The more expensive route entails the same process, but just requires more precise equipment (long term, this is probably a better way). This route is to go ahead and buy a AC manifold gauge for $50 or so, which will allow you to check both high and low side pressures (again, there are plenty of videos of this process on youtube), and which will allow you to use pure R-134a cans for refilling. The advantages of the gauge set are that you can add pure R-134a and/or compressor oil in a more controlled fashion. (I'm [pretty sure that anything you buy as a "recharge kit" such as EZ-Chill or AC Pro or whatever will have additives, including compressor oil; this is good or bad, depending). If you are going to try to replace any AC components yourself, you'll need to buy the manifold gauge anyway because you'll have to do a full discharge and re-charge. I agree with Roundabout that such an undertaking isn't exactly a beginners DIY, and there are environmental rules for refrigerant collection.

Regarding the coolant, I recommend to use only the Toyota Long-Life "Factory Red" Coolant, part number 00272-1LLAC-01. I say this because I am, honestly, just a Toyota fluids fanatic. I also think that Toyota seals are ultra-finicky and that Toyota fluids are premium and totally worth the extra money. The Toyota coolant last for years and years, so its worth the extra $5 or $10. Please note that this is not the Toyota "Super Long Life" Coolant, which is pink, and which is a pre-diluted, and which is not appropriate for 4.1's. You'll need the non-diluted Red "Long Life" Coolant.

I also think that using a non-diluted coolant is actually much easier than using a pre-diluted (or 50/50) because you're not going to get all the coolant out, even if you bother to open the block drain (if you want to open the block drain, its on the left rear side of the block -- but I wouldn't bother messing with it if its not leaking). You can save yourself the trouble and get a full flush by just doing this:

1.) Get 10 gallons of distilled water (as eodgator mentioned, this is very important).
2.) If your coolant level with your old coolant is perfect and you know its bled, skip to #3. If its low or you don't know that its bled, bleed it (Lisle funnel recommended, see the DIY below) and add distilled water till you know it is at the proper level -- "proper level" means the coolant will be right up to the "throat" of the radiator opening, about an inch down from the very top where you fasten the cap when the coolant is cool.
3.) Open the radiator drain valve and record the volume of what you drain. Don't bother with the block drain. You should get about a gallon (3.8 liters) or so.
4.) Refill with distilled water, run the engine to normal temp to open the thermostat and heater core, shut it down, and drain again. Refill and drain doing this process till the distilled water is coming out clean and doesn't smell sweet.
5.) Calculate how much undiluted coolant you need to add: the system capacity is 8.0 liters for manuals and 7.7 liters for automatics. Subtract the volume you recorded in step #3 from the capacity, and that's how much distilled water will still be in the system. For example, if you have an automatic and you got about a gallon (3.8 liters) from radiator, then you know that 3.9 L of water are in the block (7.7L - 3.8L = 3.9L). That's pretty close to 50% water, so just add 3.8L of pure coolant and you'll be just under 50/50. If you want a higher mix, then run the engine again and drain a little of what's been mixed, and add a little more pure coolant (you can do math to get it right where you want it). Then, add 50/50 mixed coolant to the reservoir so its mid-way between the high and low marks.

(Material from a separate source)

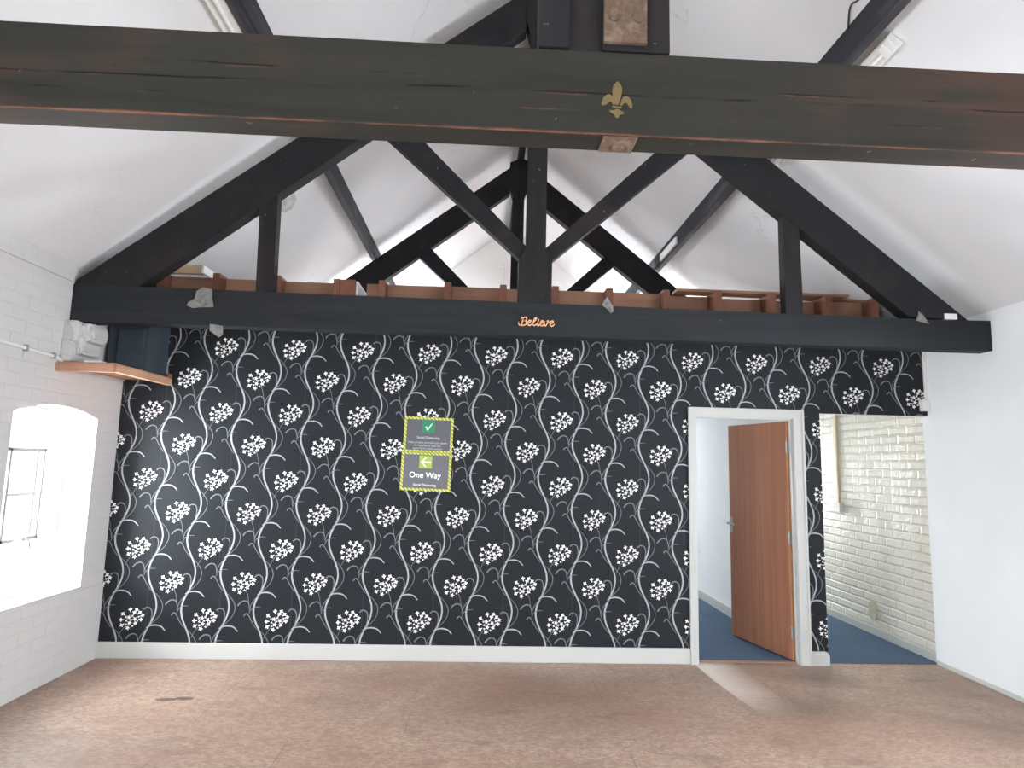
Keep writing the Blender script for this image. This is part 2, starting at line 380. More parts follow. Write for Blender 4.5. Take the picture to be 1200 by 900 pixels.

Here is a DIY for replacing the thermostat, which is a process that requires a coolant drain, so you can see the radiator drain point and coolant system bleeding process:
http://www.rav4world.com/forums/94-...e-your-thermostat-get-your-cab-heat-back.html

Please note that it is very important to bleed the system for 20 to 30 minutes after refilling -- you'll be surprised how many little bubbles can hide around that little block. Also, if you have an original radiator cap, I would recommend you replace it at this time: I just had to replace a failed cap on my '00 (17 years ain't bad!) and replaced the cap on a '99 as a precaution. The part number is 16401-7A470 for the 98+, and a lot of people on this forum who have the '96, '97 have switched to the '98+ part because its a 1.1 bar instead of 0.9 bar cap.
A good place to buy Toyota parts is Local Parts | Local Parts Shop - Auto Parts online wholesale parts - accessories -- they have really good prices.
Good luck and have fun with your Rav!